Published in the journal Nature, the researchers' work entailed using the twin 32-foot telescopes to achieve a resolution 100 times better than what the Hubble Space Telescope is capable of. Thanks to that clarity, the researchers were able to see NGC 4151's center clearly as well as the infrared glow of the hot dust ring around the galaxy's black hole.
"Using telescopes on Earth, we can now measure the time delay between the ultraviolet light from the black hole and the subsequent infrared radiation emitted from the dust cloud," explained Darach Watson, associate professor at the Dark Cosmology Centre at the Niels Bohr Institute, University of Copenhagen.

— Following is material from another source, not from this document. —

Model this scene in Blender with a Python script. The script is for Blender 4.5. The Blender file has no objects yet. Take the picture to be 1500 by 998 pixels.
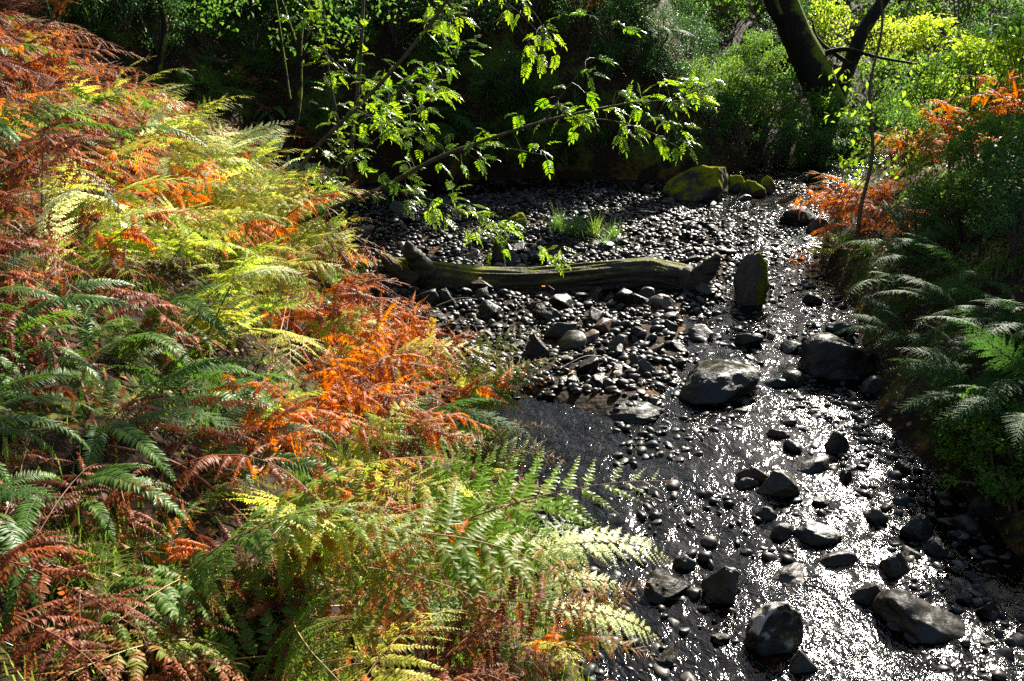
import bpy, bmesh, math, random
import numpy as np
from mathutils import Vector, Matrix, noise as mnoise

random.seed(7)
rng = np.random.default_rng(7)
PI = math.pi
R = math.radians
C = bpy.context.scene.collection

# ------------------------------------------------------------------ camera
CAM_H = 2.3
PITCH = R(20)
FPX = 1299.0                       # focal length in photo pixels (1500 wide)
cam_d = bpy.data.cameras.new('camera')
cam = bpy.data.objects.new('camera', cam_d)
C.objects.link(cam)
cam.location = (0, 0, CAM_H)
cam.rotation_euler = (PI / 2 - PITCH, 0, 0)
cam_d.sensor_width = 36
cam_d.lens = 36 * FPX / 1500
cam_d.clip_start = 0.05
cam_d.clip_end = 600
bpy.context.scene.camera = cam
CP, SP = math.cos(PITCH), math.sin(PITCH)


def ray(px, py):
    u = (px - 750) / FPX
    v = (py - 499) / FPX
    return np.array([u, CP - v * SP, -SP - v * CP])


def proj(x, y, z):
    dz = z - CAM_H
    depth = y * CP - dz * SP
    up = y * SP + dz * CP
    depth = np.where(depth < 0.05, 0.05, depth)
    return 750 + FPX * x / depth, 499 - FPX * up / depth, depth


def at(px, py, Y):
    d = ray(px, py)
    t = Y / d[1]
    return Vector((d[0] * t, Y, CAM_H + d[2] * t))


# ------------------------------------------------------------------ noise
def _hash(ix, iy, seed):
    n = (ix * 374761393 + iy * 668265263 + seed * 974634777) & 0xFFFFFFFF
    n = ((n ^ (n >> 13)) * 1274126177) & 0xFFFFFFFF
    n = n ^ (n >> 16)
    return (n & 0xFFFFFF) / float(0xFFFFFF)


def vnoise(x, y, seed=0):
    x = np.asarray(x, float); y = np.asarray(y, float)
    ix = np.floor(x).astype(np.int64); iy = np.floor(y).astype(np.int64)
    fx = x - ix; fy = y - iy
    fx = fx * fx * fx * (fx * (fx * 6 - 15) + 10); fy = fy * fy * fy * (fy * (fy * 6 - 15) + 10)
    a = _hash(ix, iy, seed); b = _hash(ix + 1, iy, seed)
    c = _hash(ix, iy + 1, seed); d = _hash(ix + 1, iy + 1, seed)
    return (a + (b - a) * fx) * (1 - fy) + (c + (d - c) * fx) * fy


def fbm(x, y, o=4, seed=0):
    s = 0; a = .5
    for k in range(o):
        s = s + a * (vnoise(x, y, seed + k) - .5) * 2
        x = x * 2.03 + 11.3; y = y * 2.03 + 5.1; a *= .5
    return s


def sstep(a, b, x):
    t = np.clip((x - a) / (b - a), 0, 1)
    return t * t * (3 - 2 * t)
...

The recorded time difference between the black hole's ultraviolet light and the resulting infrared radiation from the dust ring is around 30 days. Factoring in speed of light, the researchers were able to calculate for the distance between the black hole and the dust ring. Using that number as the base of a triangle, they were then able to determine the exact distance between NGC 4151 and Earth.
"One of the key findings is that the distance determined in this new fashion is quite precise - with 90 percent accuracy. In fact, this method, based on simple geometrical principles, gives the most precise distances for remote galaxies. Moreover, it can be readily used on many more sources than current methods," said Dr. Sebastian Hoenig from the University of Southampton, the study's lead author.
With the new technique Hoenig and colleagues came up with, it is now possible to measure distance between the Earth and about 10 percent of the active galaxies in the universe. This means being able to measure distances farther than the supernovas that proved that the universe is expanding at a rate that is accelerating.